17 March 2008 - 17:22What is missing in OS testing tools
I was watching this infoQ presentation by Alexandru Popescu and Cedric Beust on testing when I realized that a big market for testing is seriously neglected.
Regarding my use of testing I would say that JUnit pretty much fills my bill and I don’t see a need to move to TestNG. I was watching the presentation not so much as to know more about TestNG, but to get some exposure to the market for testing products (*). So the features which were presented and which were said to be in a high demand from the users were the ability to define test groups, to test data connectivity and to define dependencies between tests (**). Pretty fair, I would take this functionality to be a logical progression from the ability to run a bunch of tests at random as JUnit lets you do it, you are basically starting to look at the tests you run from a higher level and you start looking for ways to aggregate these tests into higher-level constructs, such as test groups, which can then be manipulated according to various needs.
So far I would say that Test NG is looking at ways to manage the complexity coming out of a high number of tests. Test NG is for test-heavy shops, where testing is considered a concern on par or close to development. Not a bad thing and I pretty sure that TestNG covers some functionality which is in high demand by Java developers.
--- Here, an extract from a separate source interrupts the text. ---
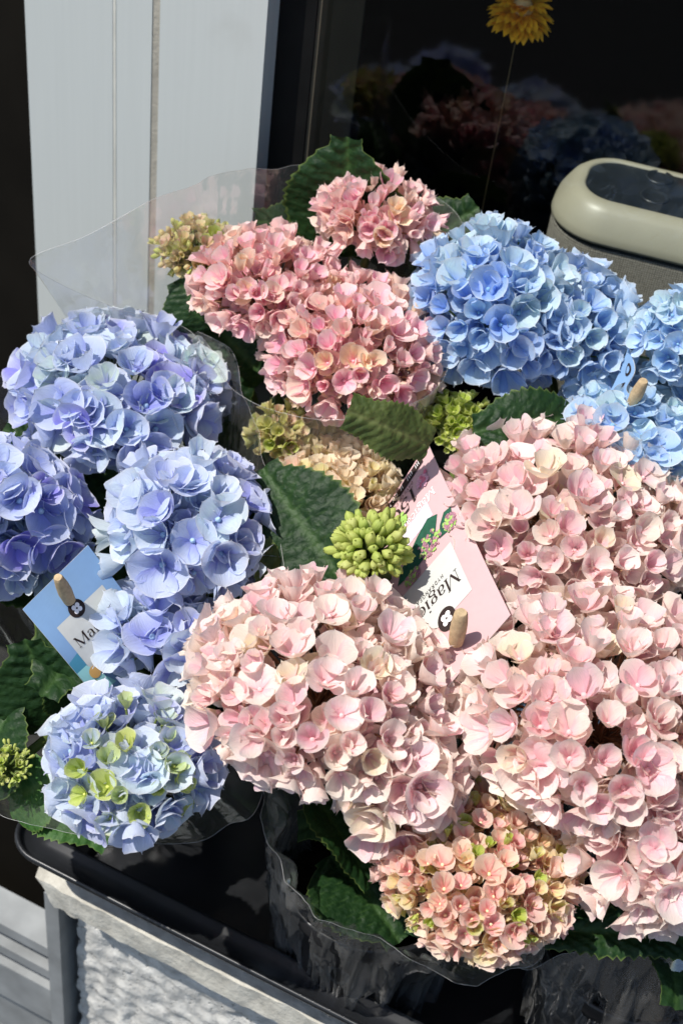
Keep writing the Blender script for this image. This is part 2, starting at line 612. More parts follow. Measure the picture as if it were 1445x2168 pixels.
# ------------------------------------------------------------------ slab, rough block, slats, tray
def rough_box(lo, hi, n, amp, freq, seed, chip=None):
    """Box with subdivided noisy faces."""
    b = MB()
    lo, hi = Vector(lo), Vector(hi)
    size = hi - lo
    for ax in range(3):
        u, v = (ax + 1) % 3, (ax + 2) % 3
        nu = max(2, int(size[u] * n))
        nv = max(2, int(size[v] * n))
        for side in (0, 1):
            rows = []
            for j in range(nv + 1):
                r = []
                for i in range(nu + 1):
                    p = Vector(lo)
                    p[ax] = hi[ax] if side else lo[ax]
                    p[u] = lo[u] + size[u] * i / nu
                    p[v] = lo[v] + size[v] * j / nv
                    q = (p + Vector((seed, 0, 0))) * freq
                    d = noise.noise_vector(q) * amp + noise.noise_vector(q * 2.7) * amp * 0.5
                    if chip:
                        d += chip(p)
                    r.append(p + d)
                rows.append(r)
            b.grid(rows, nu, nv, flip=(side == 0))
    return b


slab_y = 0.494
xs = aty(48, 1845, slab_y).x


def chip(p):
    t = max(0.0, 1 - (p.x - xs) / 0.05) * max(0.0, 1 - (p.y - slab_y) / 0.06) * (0.35 + 0.65 * max(0.0, min(1.0, -p.z / 0.03)))
    return Vector((0.028 * t, 0.0, 0))


sl = link('stone_slab', rough_box((xs, slab_y, -0.031), (1.2, 0.885, -0.003), 150, 0.0022, 60, 3.1, chip).mesh(), None, [M['slab']])
tag(sl, 'weathered grey stone slab with chipped corner under the black tray', 'slab')
xb = aty(160, 1975, 0.52).x
rb = link('rough_block', rough_box((xb, 0.522, -0.62), (0.30, 0.88, -0.032), 250, 0.0034, 80, 9.4).mesh(), None, [M['rough']])
tag(rb, 'rough whitewashed block wall carrying the stone slab', 'wall')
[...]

There is, however, one need for testing that so far it is largely unsatisfied and sorely missed: the need to test workflows or series of events. Let’s say that you have an application that is a series of MDBs, each accepting messages, transforming them and then outputting them to the next MDBs. You would want to be able to test this application end-to-end.
Let’s say that you have an application that receives market trades, needs to process them and then transform them in order to send them downstream to tax systems, settlement systems, etc… You would want to put thru a trade, set-up in a certain way and then trace its execution thru these flows and determine if, in what stage and in what shape has this trade reached the Application-to-Tax-System gateway.
When I think about work-flow testing I usually think about defining a message, inputting this message into a work-flow engine and then defining interceptors to see how the original message has been manipulated at various stages. You may need to test both the work-flow itself (to see if the message has been going thru the work-flow that it needed to go thru), the end-result (to see where the message has been forwarded to and in what shape) as well as how it behaves at various stages in this workflow (if needed). I see work-flow testing primarily concerned with interception of messages (and this would probably be a great use of AOP) and with the possibility to correlate messages passing thru this work-flow with the original message.
OS testing tools so far are limited to synchronous testing. I wonder at what point will the need for work-flow testing become so pressing and the demand for it so great so that one OS shop will start doing something about implementing a testing framework for testing workflows. Then we could use Event-Driven-Testing for testing an application written in a Event-Driven-Architecture manner…
* I know that trying to form an opinion on a market such as the market for OS testing tools from a vendor presentation is a pretty risky business, what you get from vendor presentations is usually distorted because of bias and time constraints but I will assume that this presentation gave a fair image of what users want from testing tools.
** From what I know TestNG is a lot more than some annotations that give you the possibility to form test-groups and test dependencies. However, I would say that these issues are probably considered more important and more aligned with the market for OS testing tools since they were the ones which were included in this presentation.
P.S. If I were to choose one enterprise concern which is not addressed by the Spring stack I would choose work-flow. Spring has modules for integration, batch, transaction management, security management, connectivity to various end-points, etc…, it is missing this capability. From what I see work-flows are used pretty heavily in the enterprise space and for now I think they are mostly implemented either by in-house solutions or by commercial solutions. OS could probably make a contribution in this space as well. And if it does it should probably try to give the developer the ability to test work-flows, or at least make it easy for him/her.
P.P.S. The comments by Alan Keefer on this thread reinforce my beliefs that we need to carry out tests at every level, from high-level to unit test. For a work-flow based system this would mean that we need to test the work-flows themselves and not only the units making them up.
Later edit: There are actually a few OS workflow tools. OSWorkflow, the ones at the bottom of this article and probably a few others. I should try them at one point.